Through thunderous clouds they descend upon you: the gods of the watch-y-verse. With earthquake-inducing force, they slam into the ground producing a shockwave powerful enough to tear the watch off your wrist. Towering over you, armed with Breguet hand spears, clad in armor of sapphire and stainless steel, brandishing watch-dial-shields with complications only worthy of the masters of time, they announce their harsh demand: “Thou shalt only hath ONE watch!”
And as you fall to your knees in a desperate scream of anguish you wake up, sweaty and disoriented. Phew, just a nightmare! Too horrified to go back to sleep, you stumble out of bed, to your watch drawer where you cradle your darlings, whispering comforting words to them like the little babies they are to you. (While your partner is sitting straight up in bed, staring at you wide-eyed through the darkness, contemplating his/her choices in life.)
As watch enthusiasts, the idea of only having one watch is nothing short of nightmare fuel. But what if you had to only have one? Nightmares aside, it’s an interesting thought. It forces you to boil down exactly what you need from just one watch. And as soon as I saw the Seiko SPB243, I heard the faint thunder from the dark clouds gathering above. “Could this be it?” I thought. “The chosen one? The one watch to rule my wrist?”
Naturally, what one needs from a one-watch watch collection is subjective. Also dependent on budget. “Mid-range” doesn’t mean the same to everybody. There are multiple dimensions of the watch-y-verse and we don’t all live in the same one. Price point aside, the rest is purely up to the wearer. Or rather, the decider. The poor soul who must make the choice: one watch. In this case, me. So, what would I need from it? For me it would have to be a GADA watch. Go Anywhere, Do Anything. The Seiko SPB243 checked all the boxes.

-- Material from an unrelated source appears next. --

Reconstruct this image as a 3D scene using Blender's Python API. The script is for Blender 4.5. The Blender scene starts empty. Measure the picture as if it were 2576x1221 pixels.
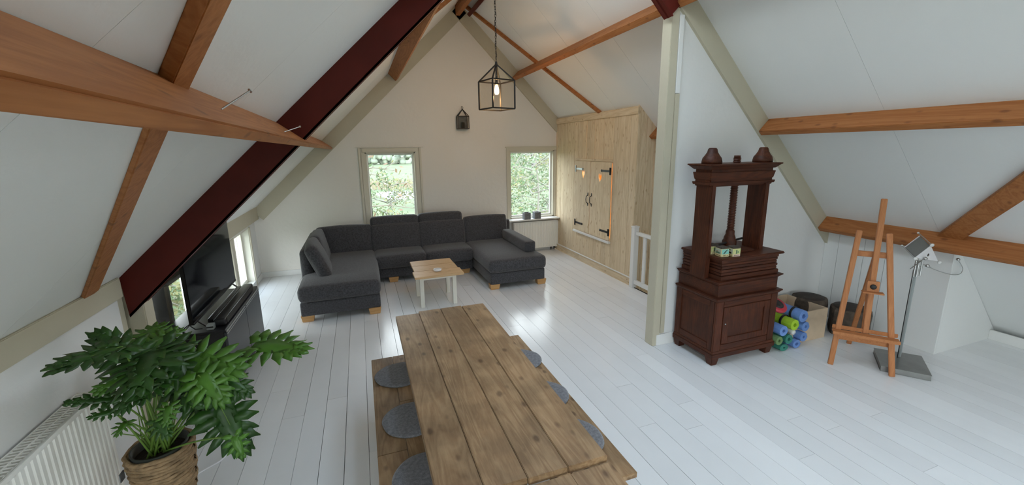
import bpy, bmesh, math, random
from mathutils import Vector, Matrix, noise
from mathutils.geometry import tessellate_polygon
random.seed(7)
R = math.radians
S = bpy.context.scene
COL = S.collection
IMG_W, IMG_H = 2576, 1221

# ------------------------------------------------------------------ camera
YAW, PITCH, ROLL = 0.344786, 0.207367, -0.0132804
FPX, CYPX, EYE = 1049.55, 592.88, 2.0
def cam_axes():
    cy, sy, cp, sp, cr, sr = math.cos(YAW), math.sin(YAW), math.cos(PITCH), math.sin(PITCH), math.cos(ROLL), math.sin(ROLL)
    f = Vector((sy*cp, cy*cp, -sp)); r0 = Vector((cy, -sy, 0)); u0 = r0.cross(f)
    return (cr*r0+sr*u0, -sr*r0+cr*u0, f)
cr_, cu_, cf_ = cam_axes()
cam = bpy.data.cameras.new('camera'); cam_o = bpy.data.objects.new('camera', cam); COL.objects.link(cam_o)
cam_o.matrix_world = Matrix(((cr_.x, cu_.x, -cf_.x, 0), (cr_.y, cu_.y, -cf_.y, 0), (cr_.z, cu_.z, -cf_.z, EYE), (0, 0, 0, 1)))
cam.sensor_fit = 'HORIZONTAL'; cam.sensor_width = 36; cam.lens = FPX/IMG_W*36
cam.shift_y = (CYPX-IMG_H/2)/IMG_W
cam.clip_start = .05; cam.clip_end = 500
S.camera = cam_o

# ------------------------------------------------------------------ world, light, exposure
SKY_STRENGTH = 3.0
W = bpy.data.worlds.new('sky'); S.world = W; W.use_nodes = True
wn = W.node_tree.nodes; wl = W.node_tree.links; wn.clear()
wo = wn.new('ShaderNodeOutputWorld'); wb = wn.new('ShaderNodeBackground'); wr = wn.new('ShaderNodeValToRGB')
wt = wn.new('ShaderNodeTexCoord'); ws = wn.new('ShaderNodeSeparateXYZ')
wl.new(wt.outputs['Generated'], ws.inputs[0]); wl.new(ws.outputs['Z'], wr.inputs[0])
e = wr.color_ramp.elements
e[0].position = 0.0; e[0].color = (.93, .97, 1, 1); e[1].position = .9; e[1].color = (.62, .77, 1, 1)
m_ = e.new(.45); m_.color = (.88, .94, 1, 1)
wl.new(wr.outputs[0], wb.inputs[0]); wb.inputs[1].default_value = SKY_STRENGTH
wl.new(wb.outputs[0], wo.inputs[0])
S.view_settings.view_transform = 'Standard'; S.view_settings.look = 'None'
S.view_settings.exposure = 1.4; S.view_settings.gamma = 1.0
S.view_settings.use_curve_mapping = False
S.cycles.max_bounces = 10; S.cycles.diffuse_bounces = 6; S.cycles.glossy_bounces = 4
S.cycles.transparent_max_bounces = 12; S.cycles.use_denoising = True
S.cycles.sample_clamp_indirect = 8; S.cycles.caustics_reflective = False; S.cycles.caustics_refractive = False

def portal(name, c, w, h, d):
    """sky portal in a window opening: no light of its own, guides the sky's light; d = inward direction"""
    l = bpy.data.lights.new(name, 'AREA'); l.shape = 'RECTANGLE'; l.size = w; l.size_y = h
    l.cycles.is_portal = True
    o = bpy.data.objects.new(name, l); COL.objects.link(o); o.location = c
    o.rotation_euler = Vector(d).to_track_quat('-Z', 'Y').to_euler()
    o['kind'] = 'helper'
    return o

# ------------------------------------------------------------------ materials
def new_mat(name):
    m = bpy.data.materials.new(name); m.use_nodes = True
    nt = m.node_tree; b = nt.nodes['Principled BSDF']
    return m, nt, b
def plain(name, col, rough=.6, metal=0, bump=0, bscale=60, var=0, vscale=3, spec=.5, coat=0):
    m, nt, b = new_mat(name)
    b.inputs['Base Color'].default_value = (*col, 1); b.inputs['Roughness'].default_value = rough
    b.inputs['Metallic'].default_value = metal; b.inputs['Specular IOR Level'].default_value = spec
    if coat: b.inputs['Coat Weight'].default_value = coat; b.inputs['Coat Roughness'].default_value = .12
    if bump or var:
        tc = nt.nodes.new('ShaderNodeTexCoord')
    if var:
        n = nt.nodes.new('ShaderNodeTexNoise'); n.inputs['Scale'].default_value = vscale; n.inputs['Detail'].default_value = 5
        nt.links.new(tc.outputs['Object'], n.inputs['Vector'])
        r = nt.nodes.new('ShaderNodeValToRGB')
        r.color_ramp.elements[0].position = .3; r.color_ramp.elements[1].position = .7
        r.color_ramp.elements[0].color = tuple(c*(1-var) for c in col)+(1,)
        r.color_ramp.elements[1].color = tuple(min(1, c*(1+var*.6)) for c in col)+(1,)
        nt.links.new(n.outputs['Fac'], r.inputs[0]); nt.links.new(r.outputs[0], b.inputs['Base Color'])
    if bump:
        n = nt.nodes.new('ShaderNodeTexNoise'); n.inputs['Scale'].default_value = bscale; n.inputs['Detail'].default_value = 3
        nt.links.new(tc.outputs['Object'], n.inputs['Vector'])
        bp = nt.nodes.new('ShaderNodeBump'); bp.inputs['Strength'].default_value = bump; bp.inputs['Distance'].default_value = .01
        nt.links.new(n.outputs['Fac'], bp.inputs['Height']); nt.links.new(bp.outputs[0], b.inputs['Normal'])
    return m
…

Firstly, it’s gorgeous. The applied logo; the mountain-inspired indices; the dauphine hands, half brushed, half polished down the middle; the gilded seconds hand; the faux patina lume that works beautifully with the autumn brown sunburst dial; and a printed minute track running along the inside tips of the indices – all things that made my pulse rise. The case: a vintage design with those narrow lugs, beautifully polished and brushed, and a perfect size of 38x46mm. The domed AR-coated sapphire crystal, this too evoking a vintage feel as it distorts the dial from different angles, just like the old-timey acrylic ones.
The Seiko SPB243 is just as dress watch-y pretty as tool watch-y cool, with a 200 meters water resistance that encourages use in any situation and climate, and with Seiko’s Lumibrite guiding through the darkness. The reliable 6R35 movement wouldn’t give up on me easily, especially not with its 70h power reserve. The 21,600bph beat rate just adds to the tough tool-y feeling. And it looks great on a bracelet, leather band, or Nato strap.
So, what’s not to love here when imagining the Seiko SPB243 as a mid-range one-watch watch collection?
Well, I wasn’t all that thrilled about the Prospex logo on the dial. It disrupts the classic vintage style in favor of an extreme-sports vibe. Also, it’s thick, 13mm, much due to the unnecessary exhibition caseback. The screw-down crown isn’t signed, but resembles the one on the original Seiko Laurel. Lastly, the movement isn’t very accurate, +25 -15 seconds/day per Seiko’s specifications. But hey, I’ll just set it daily. I don’t mind an excuse to play with my watch.
And like predicted in the ancient times, the Seiko SPB243 was soon mine.
If I was forced to only have one watch, would this be the one? Well, I’ll say this, and I’ve chosen to end with this information to get a head start from the pitchfork-yielding purists out there (I hear that thunder rumbling again): I sold my SARB017 to buy the Seiko SPB243. K’bye!